Fiddling with laptops

Someone at worked asked me to take a look at their old laptop for them – apparently it wouldn’t boot, wouldn’t even power on some days, and generally was being a pain. I agreed to take a look at it, and see if I could get any data off of the drive. The owner offered me any payment I wanted; wine, women, song, cash, animals (!?!?!?). The laptop arrived on my desk a few days later, and I took a look at it today.

It’s an IBM Thinkpad 1400 model 2611. That’s a Pentium II 266 or thereabouts, running the original Windows 98 with a 5 GB hard drive. The original power supply had been replaced by a badly fitting Targus one, and the only nod to the modern world was a Firewire port and a modem. Plugged it in, hit the switch, and up it came, albeit slowly. I decided to strike while the iron was at least lukewarm, and pondered how to get the data off – there was no USB port so I couldn’t use a stick, the optical drive wasn’t a writer, and there was no network port either.

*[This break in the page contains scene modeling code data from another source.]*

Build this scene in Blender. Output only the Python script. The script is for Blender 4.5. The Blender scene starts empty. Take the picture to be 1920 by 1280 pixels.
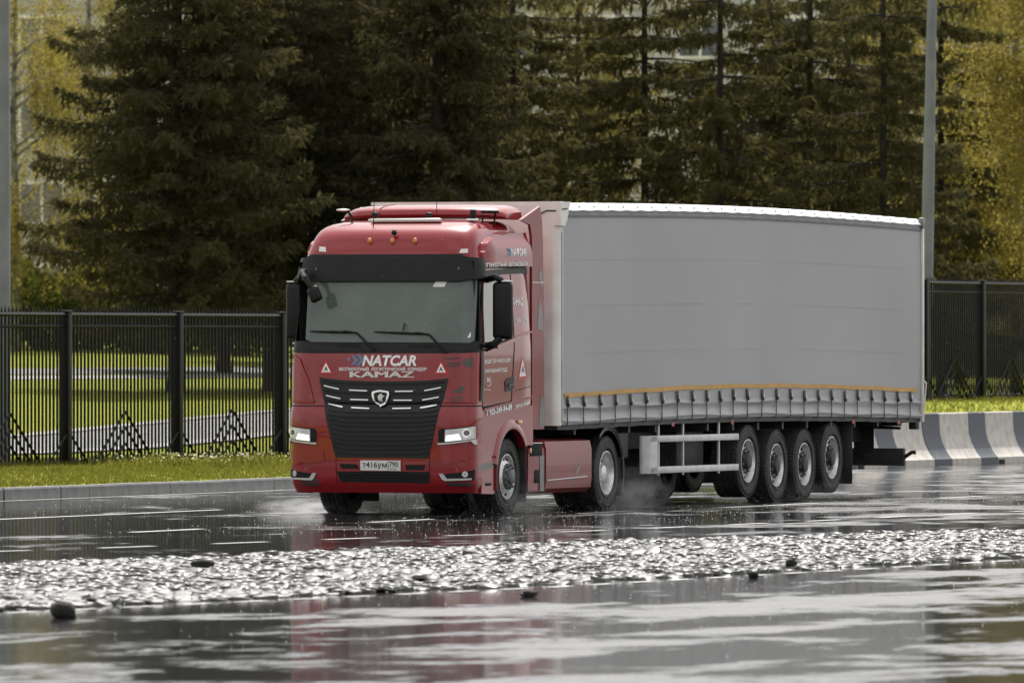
import bpy, bmesh, math, random
import numpy as np
from mathutils import Vector, Matrix
R = math.radians
PI = math.pi
S = bpy.context.scene
C = S.collection
random.seed(4)

# ------------------------------------------------------------------ camera, world, sun, exposure
FPX, CAM_H = 18250.0, 2.178            # focal length in pixels of a 1920-wide frame, eye height in metres
cam = bpy.data.cameras.new('camera')
cam.sensor_width = 36.0
cam.lens = 36.0 * FPX / 1920.0
cam.clip_start, cam.clip_end = 1.0, 3000.0
cam.dof.use_dof = True
cam.dof.focus_distance = 124.0
cam.dof.aperture_fstop = 6.0
co = bpy.data.objects.new('camera', cam)
co.location = (0, 0, CAM_H)
co.rotation_euler = (R(90), 0, 0)
C.objects.link(co)
S.camera = co

SUN_AZ, SUN_EL = R(5.0), R(52.0)       # behind the trees, slightly right of the view axis
world = bpy.data.worlds.new('World')
S.world = world
world.use_nodes = True
wn, wl = world.node_tree.nodes, world.node_tree.links
wn.clear()
sky = wn.new('ShaderNodeTexSky')
sky.sky_type = 'NISHITA'
sky.sun_disc = False
sky.sun_elevation = SUN_EL
sky.sun_rotation = SUN_AZ
sky.air_density = 1.0
sky.dust_density = 3.0
sky.ozone_density = 1.0
hs = wn.new('ShaderNodeHueSaturation')
hs.inputs['Saturation'].default_value = 0.6
bg = wn.new('ShaderNodeBackground')
bg.inputs['Strength'].default_value = 0.11
wo = wn.new('ShaderNodeOutputWorld')
wl.new(sky.outputs[0], hs.inputs['Color'])
# broken rain cloud over the whole sky
wtc = wn.new('ShaderNodeTexCoord')
cn = wn.new('ShaderNodeTexNoise')
cn.inputs['Scale'].default_value = 2.6
cn.inputs['Detail'].default_value = 7
cn.inputs['Roughness'].default_value = 0.6
wl.new(wtc.outputs['Generated'], cn.inputs['Vector'])
cr = wn.new('ShaderNodeMapRange')
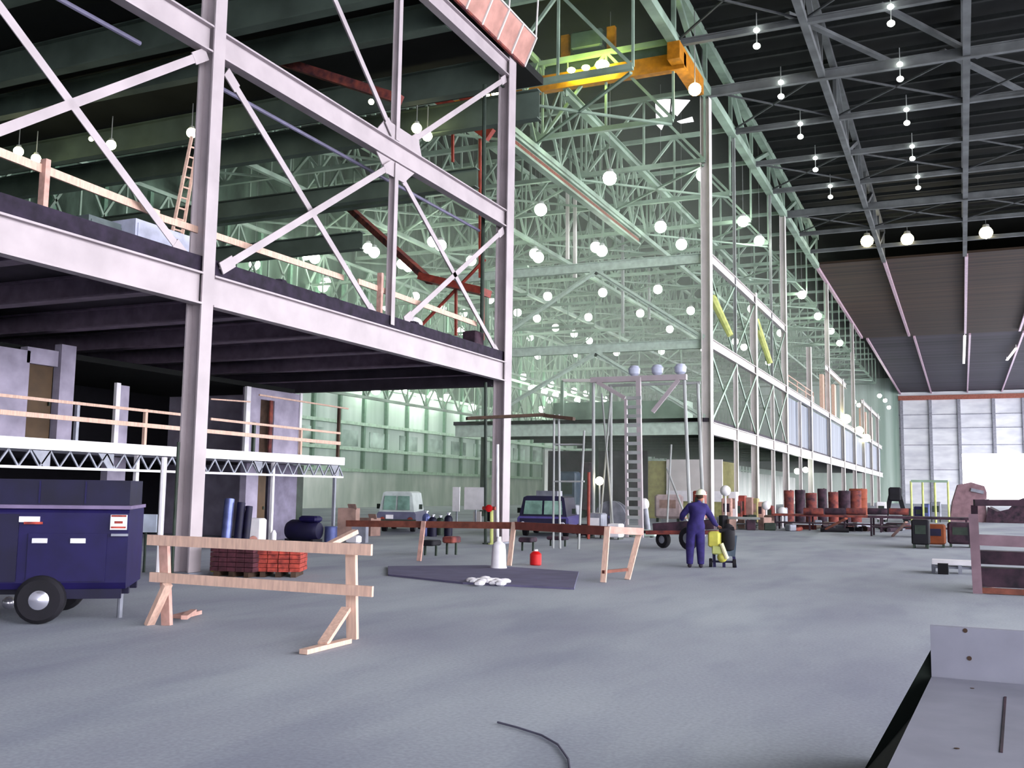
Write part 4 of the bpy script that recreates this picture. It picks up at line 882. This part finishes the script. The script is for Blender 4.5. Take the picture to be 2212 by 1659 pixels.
# ---- machinery around the scaffold foot
def kit(x, yb_, w, h, m, label, name, cat, style='box', dz=0, dy=.6, m2=None, Y=None):
    p = az(x, yb_); k = mpp(p); W_, H_ = w*k, h*k; t = thing(name, label, cat, p)
    if style == 'box':
        MB().bevbox(p+V(0, 0, dz+H_*.56), (W_, dy, H_*.86), min(W_, H_)*.08).build('casing', m, t)
        for sx in (-1, 1): MB().cbox(p+V(sx*W_*.38, 0, H_*.07), (W_*.1, dy*.9, H_*.14)).build('foot', darkst, t)
        MB().cbox(p+V(0, -dy/2-.01, H_*.65), (W_*.6, .02, H_*.3)).build('front_panel', m2 or darkst, t)
    elif style == 'table':
        MB().cbox(p+V(0, 0, H_-.05), (W_, dy, .1)).build('top', m, t)
        n = 4 if W_ < 4 else int(W_/1.2)
        for i in range(n):
            f = -.47+.94*i/(n-1)
            for sy in (-1, 1): MB().bar(p+V(W_*f, sy*dy*.42, 0), p+V(W_*f, sy*dy*.42, H_-.1), .08, .08, (0, 1, 0)).build('leg', m2 or darkst, t)
        MB().cbox(p+V(0, 0, H_*.45), (W_*.94, dy*.8, .05)).build('shelf', m2 or darkst, t)
    elif style == 'drum':
        MB().lathe(p+V(0, 0, dz), [(W_/2*.96, 0), (W_/2, H_*.03), (W_/2*.96, H_*.33), (W_/2, H_*.35), (W_/2*.96, H_*.37), (W_/2*.96, H_*.66), (W_/2, H_*.68), (W_/2*.96, H_*.7), (W_/2, H_*.97), (W_/2*.94, H_)], 14).build('shell', m, t, True)
        MB().lathe(p+V(W_*.2, 0, dz+H_), [(.04, 0), (.04, .03)], 8).build('bung', m2 or darkst, t)
    elif style == 'spool':
        MB().lathe(p+V(0, -dy/2, H_/2), [(H_/2, 0), (H_/2, .06), (H_*.28, .07), (H_*.28, dy-.07), (H_/2, dy-.06), (H_/2, dy)], 18, (0, 1, 0)).build('reel', m, t, True)
        MB().lathe(p+V(0, -dy/2-.03, H_/2), [(.08, 0), (.08, .1)], 10, (0, 1, 0)).build('hub', m2 or chrome, t)
    return t
kit(1240, 1150, 20, 60, greyp, 'grey upright machine right of the dark truck', 'pump_unit', 'machine')
kit(1290, 1162, 34, 54, greyp, 'grey pump unit at the foot of the red pole', 'pump_unit', 'machine', m2=whitep)
kit(1322, 1152, 34, 70, greyp, 'round grey cable reel left of the scaffold ladder', 'cable_reel', 'reel', 'spool', dy=.5)
kit(1330, 1165, 28, 34, whitep, 'pale cone-shaped base left of the ladder foot', 'machine_base', 'machine')
kit(1262, 1160, 26, 28, rustd, 'dark rusty box at the foot of the red pole', 'rusty_box', 'box')
kit(1385, 1160, 64, 16, mat('pale_green_board', (176, 196, 184), .6), 'low pale green board across the ladder foot', 'foot_board', 'board', dy=.3)
p = az(1400, 1155); k = mpp(p); t = thing('white_float', 'tilted white cylinder with a round white head right of the ladder', 'cylinder', p)
a = p+V(-8*k, 0, 65*k); MB().tube(p, a, .13, 12).build('body', greyp, t, True); MB().ball(a, .2, 12, 8, 1.3).build('head', whitep, t, True)
# trailer
p = az(1432, 1184); pw = az(1480, 1188); k = mpp(p)
t = thing('flat_trailer', 'rusty flat trailer with two wheels behind the man in blue', 'trailer', p)
for q, r in ((p, .27), (pw+V(.1, 0, 0), .36)):
    wt = MB().lathe(q+V(-.03, -.08, r), [(r*.5, 0), (r*.9, .0), (r, .05), (r, .13), (r*.9, .18), (r*.5, .18)], 20, (.5, 1, 0)).build('wheel', rubber, t, True); MB().lathe(q+V(-.03, -.1, r), [(.02, 0), (r*.5, .02), (r*.5, .1)], 14, (.5, 1, 0)).build('hub', greyp, wt, True)
MB().bar(p+V(-.5, 0, .48), pw+V(.9, .6, .55), .5, .12).build('bed', rust, t); MB().bar(p+V(-1.0, 0, .5), p+V(-.3, 0, .5), .1, .08).build('drawbar', rustd, t)
MB().bar(p+V(-.3, .1, .62), pw+V(.8, .6, .8), .4, .3).build('load', rustd, t)
kit(1445, 1128, 60, 60, mat('pinkish_grey_box', (178, 158, 160), .7), 'wide pinkish box behind the trailer, left of the corner column', 'crate', 'crate', m2=card)
kit(1512, 1130, 26, 70, redp, 'red-topped machine just left of the mezzanine corner column', 'red_machine', 'machine')
# far machinery under the mezzanine front
kit(1230, 1118, 40, 100, bluegrey, 'tall dark blue-grey cabinet under the mezzanine front left', 'tall_cabinet', 'cabinet', dy=1)
kit(1268, 1118, 24, 120, rustd, 'tall dark rack under the mezzanine front', 'tall_rack', 'rack', dy=1)
kit(1400, 1118, 26, 110, mat('mauve_rack', (130, 104, 122), .7), 'tall mauve rack right of the scaffold ladder', 'tall_rack', 'rack', dy=1)

# ---- rusty work yard on the right
kit(1600, 1143, 96, 26, greyst, 'long grey welding table right of the corner column foot', 'welding_table', 'table', 'table', dy=1.0, m2=greyp)
kit(1790, 1146, 230, 34, rust, 'long rusty work table loaded with rusty parts', 'work_table', 'table', 'table', dy=1.4, m2=rustd)
kit(1985, 1160, 200, 44, rustd, 'long dark brown work table in front of the yellow frame', 'work_table', 'table', 'table', dy=1.6, m2=rustd)
rr = random.Random(3)
adj = ['first', 'second', 'third', 'fourth', 'fifth', 'sixth', 'seventh', 'eighth']
for i in range(7):
    x = 1705+i*24; kit(x, 1128, 20+rr.random()*6, 62+rr.random()*12, rustd if i % 2 else rust, adj[i]+' rusty drum from the left in the row on the right', 'rusty_drum', 'drum', 'drum')
kit(1855, 1118, 38, 62, mat('orange_rust', (136, 66, 46), .8), 'orange-rust drum standing higher right of the rusty row', 'rusty_drum', 'drum', 'drum')
kit(1828, 1120, 20, 40, wood, 'pale orange post box between the rusty drums', 'small_crate', 'crate')
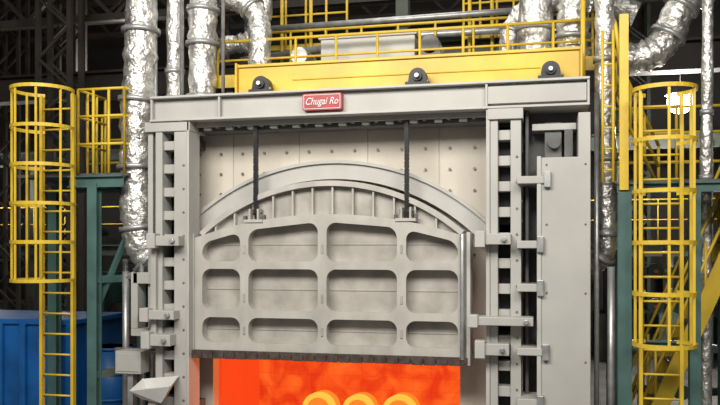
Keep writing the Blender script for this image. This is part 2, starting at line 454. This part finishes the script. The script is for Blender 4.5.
duct('exhaust_duct',[(1.75,2.0,4.8),(1.78,2.0,5.5),(2.1,2.0,5.9),(2.9,2.0,5.95),(3.5,2.0,5.7)],0.16,(0.3,0.7))
duct('exhaust_duct',[(2.60,1.2,4.8),(2.61,1.2,5.3),(2.65,1.2,5.7),(2.95,1.2,6.05),(3.6,1.2,6.3),(3.9,1.2,7.0),(3.9,1.2,CT)],0.21,(0.15,0.4))
duct('exhaust_duct',[(2.96,0.6,CT),(2.96,0.6,7.0),(2.97,0.6,5.6),(2.98,0.6,4.4),(3.0,0.6,3.2),(3.0,0.6,2.5),(2.95,0.65,2.3),(2.80,0.8,2.2)],0.12,(0.4,0.55,0.7,0.85))
duct('exhaust_duct',[(4.6,1.8,CT),(4.6,1.8,8.0),(4.55,1.8,6.4),(4.35,1.8,5.95),(4.05,1.8,5.7),(3.9,1.8,5.35),(3.7,1.8,5.1),(3.3,1.8,5.0)],0.21,(0.42,0.58,0.75))
duct('exhaust_duct',[(4.25,0.9,CT),(4.22,0.9,5),(4.2,0.9,3.3),(4.2,0.9,FL)],0.07,(0.5,0.7))
# thin service pipes
b=B('service_pipes')
for x,y,z0,z1,r in ((-3.5,0.5,FL,2.1,0.05),(-3.12,0.25,FL,2.2,0.03),(-3.05,0.5,FL,CT,0.03),(-2.65,0.5,4.43,CT,0.03),(-2.1,0.65,4.43,CT,0.025),(2.86,0.3,FL,4.3,0.03),(3.02,0.2,FL,2.2,0.045)):
    b.tube([(x,y,z0),(x,y,z1)],r,'galv',10)
b.tube([(-3.5,0.5,2.0),(-3.3,0.5,2.1),(-3.0,0.5,2.1)],0.045,'galv',10)
b.tube([(-3.6,0.4,1.0),(-2.9,0.4,1.0)],0.04,'galv',10)
b.done()

# ================================================================= CAGE LADDERS
def cage_ladder(cx,y,z0,zc,z1,R,hoops,w=0.24,nst=7,dx=0.0):
    b=B('cage_ladder')
    for s in (-w,w): b.box(cx+s-0.02,cx+s+0.02,y-0.035,y+0.035,z0,z1,'yellow')
    z=z0+0.25
    while z<z1-0.05: b.tube([(cx-w,y,z),(cx+w,y,z)],0.014,'yellow',8); z+=0.28
    def pt(a,z,rr=R): return (cx+dx+rr*math.sin(a),y-R*0.85-rr*math.cos(a),z)
    A=[math.radians(-150+300*i/24) for i in range(25)]
    for i in range(hoops):
        z=zc+(z1-zc)*i/(hoops-1)
        P=[(cx-w,y,z)]+[pt(a,z) for a in A]+[(cx+w,y,z)]
        for k in range(len(P)-1): b.beam(P[k],P[k+1],0.010,0.045,'yellow')
    for k in range(nst):
        a=math.radians(-115+230*k/(nst-1)); p=pt(a,0,R-0.012)
        b.box(p[0]-0.015,p[0]+0.015,p[1]-0.006,p[1]+0.006,zc,z1,'yellow')
    b.done()
cage_ladder(-4.25,0.0,FL,2.0,4.52,0.40,6,nst=6)
cage_ladder(3.55,-0.02,FL,1.35,4.18,0.34,6,w=0.22,nst=5)

# ================================================================= LEFT PLATFORM (teal)
b=B('steel_platform')
for x,y in ((-3.72,0.05),(-3.44,0.9),(-4.9,0.9),(-3.72,2.2)):
    b.ibeam((x,y,FL),(x,y,3.3),0.14,0.14,'teal',0.02)
b.ibeam((-4.1,0.05,3.33),(-3.28,0.05,3.33),0.12,0.16,'teal',0.02)
b.ibeam((-4.9,0.9,3.33),(-3.28,0.9,3.33),0.12,0.16,'teal',0.02)
b.ibeam((-3.72,0.05,3.33),(-3.72,2.2,3.33),0.12,0.14,'teal',0.02)
b.box(-4.95,-3.25,0.1,2.3,3.41,3.45,'dgrey')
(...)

I happen to own a Dell Inspiron 8200 from 2001 or so – and it has all of the features I needed to get the data off. So, 30 seconds of searching on the ‘net for the 1400 service manual, 10 minutes of unscrewing and removing bits, and I had a hard drive in my hands. A hard drive that rattled. That’s never a good sign. 2 minutes later it was in my laptop drive bay, and 5 minutes after that I was staring at a KDE desktop (bootable Kubuntu CDs are good things). Grabbed my PCMCIA USB2 adapter (the laptop only has USB 1.1) and my portable drive, and started copying data off – which didn’t take very long, it was at most 500 MB of data. Copied the data from the portable drive to a CD-RW and everything is groovy.

I’ll take the disc to work tomorrow for the owner to borrow, and when they’re sure everything is off, I’ll re-assemble the Thinkpad and give it back.